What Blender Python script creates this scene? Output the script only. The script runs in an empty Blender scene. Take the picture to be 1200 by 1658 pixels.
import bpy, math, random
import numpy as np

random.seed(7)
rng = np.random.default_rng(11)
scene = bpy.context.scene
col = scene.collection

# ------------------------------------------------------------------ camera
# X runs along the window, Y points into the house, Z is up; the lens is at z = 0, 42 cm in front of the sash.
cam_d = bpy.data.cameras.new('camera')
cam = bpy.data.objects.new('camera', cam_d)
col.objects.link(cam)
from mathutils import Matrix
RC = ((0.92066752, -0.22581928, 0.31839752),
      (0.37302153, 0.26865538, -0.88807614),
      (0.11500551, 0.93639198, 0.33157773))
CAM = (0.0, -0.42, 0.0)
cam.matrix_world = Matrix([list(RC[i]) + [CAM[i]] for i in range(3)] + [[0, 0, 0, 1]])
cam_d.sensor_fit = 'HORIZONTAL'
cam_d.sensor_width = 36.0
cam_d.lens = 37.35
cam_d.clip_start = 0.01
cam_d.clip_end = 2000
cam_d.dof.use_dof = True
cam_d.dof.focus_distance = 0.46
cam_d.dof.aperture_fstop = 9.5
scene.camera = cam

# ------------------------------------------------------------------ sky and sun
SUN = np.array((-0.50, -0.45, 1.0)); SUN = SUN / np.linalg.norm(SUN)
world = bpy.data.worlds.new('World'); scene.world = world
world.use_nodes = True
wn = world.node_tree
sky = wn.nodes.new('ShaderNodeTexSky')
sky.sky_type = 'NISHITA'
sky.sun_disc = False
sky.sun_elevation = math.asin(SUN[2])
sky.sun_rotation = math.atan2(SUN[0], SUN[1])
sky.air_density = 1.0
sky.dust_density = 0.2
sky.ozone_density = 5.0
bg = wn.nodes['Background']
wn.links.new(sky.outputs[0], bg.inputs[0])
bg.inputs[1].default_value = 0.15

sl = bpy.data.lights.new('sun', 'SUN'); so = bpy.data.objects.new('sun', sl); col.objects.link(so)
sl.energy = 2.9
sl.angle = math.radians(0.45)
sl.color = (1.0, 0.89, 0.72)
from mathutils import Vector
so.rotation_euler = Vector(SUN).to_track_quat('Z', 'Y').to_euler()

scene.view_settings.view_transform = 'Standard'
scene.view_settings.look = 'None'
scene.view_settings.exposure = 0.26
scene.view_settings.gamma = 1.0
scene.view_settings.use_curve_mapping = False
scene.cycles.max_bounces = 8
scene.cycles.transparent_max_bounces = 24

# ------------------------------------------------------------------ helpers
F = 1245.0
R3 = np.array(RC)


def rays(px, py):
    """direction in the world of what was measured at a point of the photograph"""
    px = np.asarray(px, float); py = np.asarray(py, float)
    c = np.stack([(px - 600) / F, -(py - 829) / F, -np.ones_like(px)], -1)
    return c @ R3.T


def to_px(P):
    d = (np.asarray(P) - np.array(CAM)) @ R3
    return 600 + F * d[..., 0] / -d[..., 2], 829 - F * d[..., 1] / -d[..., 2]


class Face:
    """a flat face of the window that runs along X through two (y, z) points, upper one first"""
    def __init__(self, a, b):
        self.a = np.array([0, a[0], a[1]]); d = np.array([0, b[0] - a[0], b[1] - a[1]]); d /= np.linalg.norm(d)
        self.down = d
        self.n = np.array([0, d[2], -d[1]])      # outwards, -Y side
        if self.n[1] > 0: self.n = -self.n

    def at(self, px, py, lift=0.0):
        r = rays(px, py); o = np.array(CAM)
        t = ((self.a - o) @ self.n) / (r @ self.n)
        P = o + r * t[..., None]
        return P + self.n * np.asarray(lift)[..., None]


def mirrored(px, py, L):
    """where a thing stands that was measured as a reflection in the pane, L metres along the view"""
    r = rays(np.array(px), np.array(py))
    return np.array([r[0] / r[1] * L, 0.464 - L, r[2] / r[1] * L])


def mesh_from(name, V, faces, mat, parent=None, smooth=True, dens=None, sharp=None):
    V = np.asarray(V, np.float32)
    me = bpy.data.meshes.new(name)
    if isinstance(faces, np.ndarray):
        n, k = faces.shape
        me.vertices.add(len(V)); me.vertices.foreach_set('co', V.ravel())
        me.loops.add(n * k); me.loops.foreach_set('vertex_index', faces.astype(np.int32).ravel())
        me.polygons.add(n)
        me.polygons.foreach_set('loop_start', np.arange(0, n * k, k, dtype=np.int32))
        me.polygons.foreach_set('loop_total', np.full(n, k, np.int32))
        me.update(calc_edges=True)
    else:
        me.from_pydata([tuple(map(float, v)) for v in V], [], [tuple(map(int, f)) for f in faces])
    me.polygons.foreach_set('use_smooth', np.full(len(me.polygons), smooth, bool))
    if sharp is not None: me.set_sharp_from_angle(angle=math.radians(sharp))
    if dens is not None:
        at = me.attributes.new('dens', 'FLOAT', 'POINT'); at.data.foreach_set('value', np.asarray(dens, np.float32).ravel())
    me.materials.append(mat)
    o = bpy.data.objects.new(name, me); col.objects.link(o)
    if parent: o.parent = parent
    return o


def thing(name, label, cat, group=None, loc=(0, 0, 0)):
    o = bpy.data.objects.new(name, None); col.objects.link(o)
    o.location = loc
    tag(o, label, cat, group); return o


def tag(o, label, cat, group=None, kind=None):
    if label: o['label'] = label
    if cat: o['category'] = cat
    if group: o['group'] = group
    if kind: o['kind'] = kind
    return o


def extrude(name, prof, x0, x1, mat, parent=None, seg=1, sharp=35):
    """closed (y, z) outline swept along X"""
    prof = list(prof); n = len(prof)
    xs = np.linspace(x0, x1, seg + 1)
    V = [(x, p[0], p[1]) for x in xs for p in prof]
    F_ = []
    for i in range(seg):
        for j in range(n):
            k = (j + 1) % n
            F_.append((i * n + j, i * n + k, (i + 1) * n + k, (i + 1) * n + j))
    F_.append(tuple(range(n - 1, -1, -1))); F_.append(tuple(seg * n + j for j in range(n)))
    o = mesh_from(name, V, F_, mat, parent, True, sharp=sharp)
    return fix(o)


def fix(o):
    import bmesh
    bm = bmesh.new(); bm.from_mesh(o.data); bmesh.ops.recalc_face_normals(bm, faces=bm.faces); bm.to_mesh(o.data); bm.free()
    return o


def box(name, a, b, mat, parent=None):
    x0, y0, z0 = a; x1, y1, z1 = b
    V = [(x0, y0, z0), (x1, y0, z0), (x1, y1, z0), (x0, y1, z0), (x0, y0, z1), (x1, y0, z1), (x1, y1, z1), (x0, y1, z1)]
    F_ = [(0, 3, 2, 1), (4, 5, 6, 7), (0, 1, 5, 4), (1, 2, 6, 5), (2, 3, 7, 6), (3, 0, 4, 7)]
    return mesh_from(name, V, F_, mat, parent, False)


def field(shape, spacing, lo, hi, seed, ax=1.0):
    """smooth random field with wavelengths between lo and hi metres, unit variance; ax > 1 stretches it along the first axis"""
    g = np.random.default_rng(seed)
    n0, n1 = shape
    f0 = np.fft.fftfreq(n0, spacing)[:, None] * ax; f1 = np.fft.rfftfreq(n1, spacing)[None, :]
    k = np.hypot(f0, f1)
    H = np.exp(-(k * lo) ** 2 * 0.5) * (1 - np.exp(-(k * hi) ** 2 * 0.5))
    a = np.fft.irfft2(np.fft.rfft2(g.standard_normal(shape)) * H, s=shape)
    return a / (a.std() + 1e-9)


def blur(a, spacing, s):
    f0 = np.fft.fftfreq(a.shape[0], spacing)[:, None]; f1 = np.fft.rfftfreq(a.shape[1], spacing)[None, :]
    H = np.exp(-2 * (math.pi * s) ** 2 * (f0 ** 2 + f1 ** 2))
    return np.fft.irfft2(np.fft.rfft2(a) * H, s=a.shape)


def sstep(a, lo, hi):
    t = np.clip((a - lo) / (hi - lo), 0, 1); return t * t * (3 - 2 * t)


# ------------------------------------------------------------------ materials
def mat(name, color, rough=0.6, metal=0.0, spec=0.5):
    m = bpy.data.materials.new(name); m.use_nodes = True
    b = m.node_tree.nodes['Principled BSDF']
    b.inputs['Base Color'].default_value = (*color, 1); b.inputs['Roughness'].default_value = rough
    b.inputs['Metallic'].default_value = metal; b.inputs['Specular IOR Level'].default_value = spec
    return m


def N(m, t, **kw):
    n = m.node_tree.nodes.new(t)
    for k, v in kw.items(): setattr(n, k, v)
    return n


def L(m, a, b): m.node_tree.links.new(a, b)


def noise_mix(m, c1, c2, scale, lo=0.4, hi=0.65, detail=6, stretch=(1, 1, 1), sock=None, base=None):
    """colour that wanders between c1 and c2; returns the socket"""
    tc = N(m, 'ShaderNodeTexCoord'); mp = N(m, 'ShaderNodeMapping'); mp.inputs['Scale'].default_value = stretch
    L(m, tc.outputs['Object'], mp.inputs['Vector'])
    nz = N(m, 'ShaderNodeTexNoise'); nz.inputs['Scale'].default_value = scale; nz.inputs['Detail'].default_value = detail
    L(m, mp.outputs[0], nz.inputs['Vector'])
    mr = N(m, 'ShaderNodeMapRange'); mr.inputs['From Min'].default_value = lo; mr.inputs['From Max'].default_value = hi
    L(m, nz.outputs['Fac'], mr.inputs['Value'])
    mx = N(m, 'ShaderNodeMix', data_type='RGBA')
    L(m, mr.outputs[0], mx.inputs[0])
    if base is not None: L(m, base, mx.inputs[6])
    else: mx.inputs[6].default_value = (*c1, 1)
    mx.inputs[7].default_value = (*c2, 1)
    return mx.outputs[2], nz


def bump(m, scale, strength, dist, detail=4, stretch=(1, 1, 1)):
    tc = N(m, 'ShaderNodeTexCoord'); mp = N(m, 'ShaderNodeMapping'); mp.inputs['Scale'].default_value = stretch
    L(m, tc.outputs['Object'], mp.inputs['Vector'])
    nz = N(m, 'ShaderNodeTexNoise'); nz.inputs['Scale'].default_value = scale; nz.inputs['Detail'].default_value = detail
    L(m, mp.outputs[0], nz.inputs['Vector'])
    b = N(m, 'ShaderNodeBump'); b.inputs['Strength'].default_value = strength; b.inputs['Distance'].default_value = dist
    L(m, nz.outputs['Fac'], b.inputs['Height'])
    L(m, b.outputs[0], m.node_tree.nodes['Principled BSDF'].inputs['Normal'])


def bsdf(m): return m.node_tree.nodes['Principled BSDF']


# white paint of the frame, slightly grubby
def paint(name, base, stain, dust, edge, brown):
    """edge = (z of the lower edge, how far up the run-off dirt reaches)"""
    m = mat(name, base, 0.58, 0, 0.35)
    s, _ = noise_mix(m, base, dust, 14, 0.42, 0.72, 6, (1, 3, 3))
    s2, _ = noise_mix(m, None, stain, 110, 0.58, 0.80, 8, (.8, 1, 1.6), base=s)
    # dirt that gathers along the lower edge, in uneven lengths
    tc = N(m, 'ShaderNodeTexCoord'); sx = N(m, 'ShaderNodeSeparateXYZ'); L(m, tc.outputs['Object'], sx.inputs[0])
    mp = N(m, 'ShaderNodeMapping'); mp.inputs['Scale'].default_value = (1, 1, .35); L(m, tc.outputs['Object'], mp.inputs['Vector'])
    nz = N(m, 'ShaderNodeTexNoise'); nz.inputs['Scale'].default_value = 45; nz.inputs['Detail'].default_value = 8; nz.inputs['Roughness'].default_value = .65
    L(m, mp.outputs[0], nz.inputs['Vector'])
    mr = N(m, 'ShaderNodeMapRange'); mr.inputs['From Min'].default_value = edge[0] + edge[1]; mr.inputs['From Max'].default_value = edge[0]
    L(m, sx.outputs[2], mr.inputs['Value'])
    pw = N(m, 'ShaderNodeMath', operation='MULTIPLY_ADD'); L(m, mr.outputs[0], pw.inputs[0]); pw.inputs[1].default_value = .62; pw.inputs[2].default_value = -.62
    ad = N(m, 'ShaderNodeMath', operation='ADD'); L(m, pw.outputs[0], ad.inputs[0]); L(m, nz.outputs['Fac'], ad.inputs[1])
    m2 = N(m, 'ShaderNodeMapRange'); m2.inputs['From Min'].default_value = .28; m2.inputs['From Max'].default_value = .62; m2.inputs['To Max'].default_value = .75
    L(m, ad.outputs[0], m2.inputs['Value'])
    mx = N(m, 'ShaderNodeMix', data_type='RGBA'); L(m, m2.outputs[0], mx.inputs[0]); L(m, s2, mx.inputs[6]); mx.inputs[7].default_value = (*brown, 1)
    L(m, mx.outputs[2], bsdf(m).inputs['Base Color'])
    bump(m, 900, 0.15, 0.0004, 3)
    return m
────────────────
TASK GOAL –
Starting with the first line of the data above, copy each line exactly until you reach the line with "scene.camera = cam"; include that line as well.

EXERCISE RESULT –
What Blender Python script creates this scene? Output the script only. The script runs in an empty Blender scene. Take the picture to be 1200 by 1658 pixels.
import bpy, math, random
import numpy as np

random.seed(7)
rng = np.random.default_rng(11)
scene = bpy.context.scene
col = scene.collection

# ------------------------------------------------------------------ camera
# X runs along the window, Y points into the house, Z is up; the lens is at z = 0, 42 cm in front of the sash.
cam_d = bpy.data.cameras.new('camera')
cam = bpy.data.objects.new('camera', cam_d)
col.objects.link(cam)
from mathutils import Matrix
RC = ((0.92066752, -0.22581928, 0.31839752),
      (0.37302153, 0.26865538, -0.88807614),
      (0.11500551, 0.93639198, 0.33157773))
CAM = (0.0, -0.42, 0.0)
cam.matrix_world = Matrix([list(RC[i]) + [CAM[i]] for i in range(3)] + [[0, 0, 0, 1]])
cam_d.sensor_fit = 'HORIZONTAL'
cam_d.sensor_width = 36.0
cam_d.lens = 37.35
cam_d.clip_start = 0.01
cam_d.clip_end = 2000
cam_d.dof.use_dof = True
cam_d.dof.focus_distance = 0.46
cam_d.dof.aperture_fstop = 9.5
scene.camera = cam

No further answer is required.